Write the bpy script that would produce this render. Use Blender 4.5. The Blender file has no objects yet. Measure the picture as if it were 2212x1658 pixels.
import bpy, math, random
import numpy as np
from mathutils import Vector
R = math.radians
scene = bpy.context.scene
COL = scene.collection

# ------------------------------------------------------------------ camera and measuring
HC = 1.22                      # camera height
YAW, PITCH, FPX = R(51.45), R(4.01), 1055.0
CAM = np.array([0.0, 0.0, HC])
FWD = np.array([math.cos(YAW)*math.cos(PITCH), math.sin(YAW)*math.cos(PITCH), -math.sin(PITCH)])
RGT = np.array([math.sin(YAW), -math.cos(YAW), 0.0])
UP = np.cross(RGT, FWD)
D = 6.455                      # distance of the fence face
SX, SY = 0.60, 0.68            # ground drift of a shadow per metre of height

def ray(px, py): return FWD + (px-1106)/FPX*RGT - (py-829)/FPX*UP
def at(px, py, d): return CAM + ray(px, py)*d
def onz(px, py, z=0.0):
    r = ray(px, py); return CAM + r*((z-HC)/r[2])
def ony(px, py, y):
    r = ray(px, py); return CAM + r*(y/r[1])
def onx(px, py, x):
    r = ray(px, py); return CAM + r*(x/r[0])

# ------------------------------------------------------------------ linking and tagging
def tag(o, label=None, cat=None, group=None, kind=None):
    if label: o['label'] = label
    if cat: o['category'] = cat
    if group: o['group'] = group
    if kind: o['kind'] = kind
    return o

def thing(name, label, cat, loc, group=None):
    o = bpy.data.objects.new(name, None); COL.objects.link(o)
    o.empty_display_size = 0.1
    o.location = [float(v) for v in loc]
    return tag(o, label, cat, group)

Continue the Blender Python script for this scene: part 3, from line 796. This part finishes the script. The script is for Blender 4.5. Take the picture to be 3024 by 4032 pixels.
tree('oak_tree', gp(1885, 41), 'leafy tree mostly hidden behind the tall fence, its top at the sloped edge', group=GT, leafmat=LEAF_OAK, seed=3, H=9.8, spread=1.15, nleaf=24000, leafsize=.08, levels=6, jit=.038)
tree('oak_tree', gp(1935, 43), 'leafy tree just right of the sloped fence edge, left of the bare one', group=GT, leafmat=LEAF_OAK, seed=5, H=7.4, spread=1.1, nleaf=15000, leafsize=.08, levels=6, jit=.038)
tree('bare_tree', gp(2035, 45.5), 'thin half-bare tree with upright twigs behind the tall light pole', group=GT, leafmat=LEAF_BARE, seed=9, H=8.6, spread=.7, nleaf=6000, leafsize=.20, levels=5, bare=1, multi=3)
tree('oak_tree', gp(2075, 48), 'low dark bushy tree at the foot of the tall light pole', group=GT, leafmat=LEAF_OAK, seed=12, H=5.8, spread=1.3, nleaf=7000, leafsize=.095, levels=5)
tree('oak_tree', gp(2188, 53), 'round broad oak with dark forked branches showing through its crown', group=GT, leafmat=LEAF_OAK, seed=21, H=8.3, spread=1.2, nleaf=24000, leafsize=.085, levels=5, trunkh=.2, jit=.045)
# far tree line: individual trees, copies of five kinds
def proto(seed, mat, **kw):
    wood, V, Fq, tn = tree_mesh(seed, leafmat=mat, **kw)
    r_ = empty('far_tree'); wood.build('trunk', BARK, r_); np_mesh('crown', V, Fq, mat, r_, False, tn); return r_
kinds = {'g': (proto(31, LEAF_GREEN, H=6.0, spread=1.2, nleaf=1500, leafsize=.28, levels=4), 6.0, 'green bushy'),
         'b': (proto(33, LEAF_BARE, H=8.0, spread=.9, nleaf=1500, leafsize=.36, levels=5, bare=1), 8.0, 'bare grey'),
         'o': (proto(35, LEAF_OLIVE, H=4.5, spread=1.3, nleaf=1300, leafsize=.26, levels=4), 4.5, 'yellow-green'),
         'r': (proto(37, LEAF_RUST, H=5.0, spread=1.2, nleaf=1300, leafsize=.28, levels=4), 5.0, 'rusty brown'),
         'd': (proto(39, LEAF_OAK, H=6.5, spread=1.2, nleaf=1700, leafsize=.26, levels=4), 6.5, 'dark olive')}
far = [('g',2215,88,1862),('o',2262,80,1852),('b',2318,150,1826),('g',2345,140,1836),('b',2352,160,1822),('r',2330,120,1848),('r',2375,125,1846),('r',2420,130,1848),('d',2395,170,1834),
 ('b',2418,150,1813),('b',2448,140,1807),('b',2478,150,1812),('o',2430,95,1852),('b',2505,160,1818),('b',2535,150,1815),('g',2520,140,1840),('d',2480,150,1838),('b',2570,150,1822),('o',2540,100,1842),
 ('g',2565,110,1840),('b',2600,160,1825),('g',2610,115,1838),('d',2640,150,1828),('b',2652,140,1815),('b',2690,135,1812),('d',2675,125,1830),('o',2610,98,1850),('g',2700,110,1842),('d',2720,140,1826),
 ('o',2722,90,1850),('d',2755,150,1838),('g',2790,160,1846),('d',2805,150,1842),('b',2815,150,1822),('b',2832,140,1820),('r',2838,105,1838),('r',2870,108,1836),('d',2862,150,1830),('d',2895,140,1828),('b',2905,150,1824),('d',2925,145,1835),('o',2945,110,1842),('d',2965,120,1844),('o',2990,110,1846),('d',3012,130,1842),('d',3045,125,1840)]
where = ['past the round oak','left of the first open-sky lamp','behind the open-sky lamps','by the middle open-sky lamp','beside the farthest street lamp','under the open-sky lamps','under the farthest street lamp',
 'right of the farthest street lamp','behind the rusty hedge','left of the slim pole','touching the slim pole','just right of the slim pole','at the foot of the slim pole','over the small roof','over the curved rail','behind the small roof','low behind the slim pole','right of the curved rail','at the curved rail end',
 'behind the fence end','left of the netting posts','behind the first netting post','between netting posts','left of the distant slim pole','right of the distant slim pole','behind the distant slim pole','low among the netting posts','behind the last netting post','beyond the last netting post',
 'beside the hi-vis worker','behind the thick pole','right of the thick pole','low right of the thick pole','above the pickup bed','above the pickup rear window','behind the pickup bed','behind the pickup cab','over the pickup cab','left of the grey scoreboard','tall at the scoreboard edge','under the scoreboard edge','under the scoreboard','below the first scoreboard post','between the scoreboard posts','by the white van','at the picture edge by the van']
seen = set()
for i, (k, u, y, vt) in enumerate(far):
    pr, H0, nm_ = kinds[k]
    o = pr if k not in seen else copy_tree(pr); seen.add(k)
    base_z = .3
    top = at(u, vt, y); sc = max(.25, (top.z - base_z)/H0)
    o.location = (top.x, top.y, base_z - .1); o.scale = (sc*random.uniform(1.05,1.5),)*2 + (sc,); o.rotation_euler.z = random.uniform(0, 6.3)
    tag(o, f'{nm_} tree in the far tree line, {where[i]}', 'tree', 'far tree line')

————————

TASK OBJECTIVE:
In full and verbatim, repeat the records given above.

FINISHED ANSWER:
Write the bpy script that would produce this render. Use Blender 4.5. The Blender file has no objects yet. Measure the picture as if it were 2212x1658 pixels.
import bpy, math, random
import numpy as np
from mathutils import Vector
R = math.radians
scene = bpy.context.scene
COL = scene.collection

# ------------------------------------------------------------------ camera and measuring
HC = 1.22                      # camera height
YAW, PITCH, FPX = R(51.45), R(4.01), 1055.0
CAM = np.array([0.0, 0.0, HC])
FWD = np.array([math.cos(YAW)*math.cos(PITCH), math.sin(YAW)*math.cos(PITCH), -math.sin(PITCH)])
RGT = np.array([math.sin(YAW), -math.cos(YAW), 0.0])
UP = np.cross(RGT, FWD)
D = 6.455                      # distance of the fence face
SX, SY = 0.60, 0.68            # ground drift of a shadow per metre of height

def ray(px, py): return FWD + (px-1106)/FPX*RGT - (py-829)/FPX*UP
def at(px, py, d): return CAM + ray(px, py)*d
def onz(px, py, z=0.0):
    r = ray(px, py); return CAM + r*((z-HC)/r[2])
def ony(px, py, y):
    r = ray(px, py); return CAM + r*(y/r[1])
def onx(px, py, x):
    r = ray(px, py); return CAM + r*(x/r[0])

# ------------------------------------------------------------------ linking and tagging
def tag(o, label=None, cat=None, group=None, kind=None):
    if label: o['label'] = label
    if cat: o['category'] = cat
    if group: o['group'] = group
    if kind: o['kind'] = kind
    return o

def thing(name, label, cat, loc, group=None):
    o = bpy.data.objects.new(name, None); COL.objects.link(o)
    o.empty_display_size = 0.1
    o.location = [float(v) for v in loc]
    return tag(o, label, cat, group)

Continue the Blender Python script for this scene: part 3, from line 796. This part finishes the script. The script is for Blender 4.5. Take the picture to be 3024 by 4032 pixels.
tree('oak_tree', gp(1885, 41), 'leafy tree mostly hidden behind the tall fence, its top at the sloped edge', group=GT, leafmat=LEAF_OAK, seed=3, H=9.8, spread=1.15, nleaf=24000, leafsize=.08, levels=6, jit=.038)
tree('oak_tree', gp(1935, 43), 'leafy tree just right of the sloped fence edge, left of the bare one', group=GT, leafmat=LEAF_OAK, seed=5, H=7.4, spread=1.1, nleaf=15000, leafsize=.08, levels=6, jit=.038)
tree('bare_tree', gp(2035, 45.5), 'thin half-bare tree with upright twigs behind the tall light pole', group=GT, leafmat=LEAF_BARE, seed=9, H=8.6, spread=.7, nleaf=6000, leafsize=.20, levels=5, bare=1, multi=3)
tree('oak_tree', gp(2075, 48), 'low dark bushy tree at the foot of the tall light pole', group=GT, leafmat=LEAF_OAK, seed=12, H=5.8, spread=1.3, nleaf=7000, leafsize=.095, levels=5)
tree('oak_tree', gp(2188, 53), 'round broad oak with dark forked branches showing through its crown', group=GT, leafmat=LEAF_OAK, seed=21, H=8.3, spread=1.2, nleaf=24000, leafsize=.085, levels=5, trunkh=.2, jit=.045)
# far tree line: individual trees, copies of five kinds
def proto(seed, mat, **kw):
    wood, V, Fq, tn = tree_mesh(seed, leafmat=mat, **kw)
    r_ = empty('far_tree'); wood.build('trunk', BARK, r_); np_mesh('crown', V, Fq, mat, r_, False, tn); return r_
kinds = {'g': (proto(31, LEAF_GREEN, H=6.0, spread=1.2, nleaf=1500, leafsize=.28, levels=4), 6.0, 'green bushy'),
         'b': (proto(33, LEAF_BARE, H=8.0, spread=.9, nleaf=1500, leafsize=.36, levels=5, bare=1), 8.0, 'bare grey'),
         'o': (proto(35, LEAF_OLIVE, H=4.5, spread=1.3, nleaf=1300, leafsize=.26, levels=4), 4.5, 'yellow-green'),
         'r': (proto(37, LEAF_RUST, H=5.0, spread=1.2, nleaf=1300, leafsize=.28, levels=4), 5.0, 'rusty brown'),
         'd': (proto(39, LEAF_OAK, H=6.5, spread=1.2, nleaf=1700, leafsize=.26, levels=4), 6.5, 'dark olive')}
far = [('g',2215,88,1862),('o',2262,80,1852),('b',2318,150,1826),('g',2345,140,1836),('b',2352,160,1822),('r',2330,120,1848),('r',2375,125,1846),('r',2420,130,1848),('d',2395,170,1834),
 ('b',2418,150,1813),('b',2448,140,1807),('b',2478,150,1812),('o',2430,95,1852),('b',2505,160,1818),('b',2535,150,1815),('g',2520,140,1840),('d',2480,150,1838),('b',2570,150,1822),('o',2540,100,1842),
 ('g',2565,110,1840),('b',2600,160,1825),('g',2610,115,1838),('d',2640,150,1828),('b',2652,140,1815),('b',2690,135,1812),('d',2675,125,1830),('o',2610,98,1850),('g',2700,110,1842),('d',2720,140,1826),
 ('o',2722,90,1850),('d',2755,150,1838),('g',2790,160,1846),('d',2805,150,1842),('b',2815,150,1822),('b',2832,140,1820),('r',2838,105,1838),('r',2870,108,1836),('d',2862,150,1830),('d',2895,140,1828),('b',2905,150,1824),('d',2925,145,1835),('o',2945,110,1842),('d',2965,120,1844),('o',2990,110,1846),('d',3012,130,1842),('d',3045,125,1840)]
where = ['past the round oak','left of the first open-sky lamp','behind the open-sky lamps','by the middle open-sky lamp','beside the farthest street lamp','under the open-sky lamps','under the farthest street lamp',
 'right of the farthest street lamp','behind the rusty hedge','left of the slim pole','touching the slim pole','just right of the slim pole','at the foot of the slim pole','over the small roof','over the curved rail','behind the small roof','low behind the slim pole','right of the curved rail','at the curved rail end',
 'behind the fence end','left of the netting posts','behind the first netting post','between netting posts','left of the distant slim pole','right of the distant slim pole','behind the distant slim pole','low among the netting posts','behind the last netting post','beyond the last netting post',
 'beside the hi-vis worker','behind the thick pole','right of the thick pole','low right of the thick pole','above the pickup bed','above the pickup rear window','behind the pickup bed','behind the pickup cab','over the pickup cab','left of the grey scoreboard','tall at the scoreboard edge','under the scoreboard edge','under the scoreboard','below the first scoreboard post','between the scoreboard posts','by the white van','at the picture edge by the van']
seen = set()
for i, (k, u, y, vt) in enumerate(far):
    pr, H0, nm_ = kinds[k]
    o = pr if k not in seen else copy_tree(pr); seen.add(k)
    base_z = .3
    top = at(u, vt, y); sc = max(.25, (top.z - base_z)/H0)
    o.location = (top.x, top.y, base_z - .1); o.scale = (sc*random.uniform(1.05,1.5),)*2 + (sc,); o.rotation_euler.z = random.uniform(0, 6.3)
    tag(o, f'{nm_} tree in the far tree line, {where[i]}', 'tree', 'far tree line')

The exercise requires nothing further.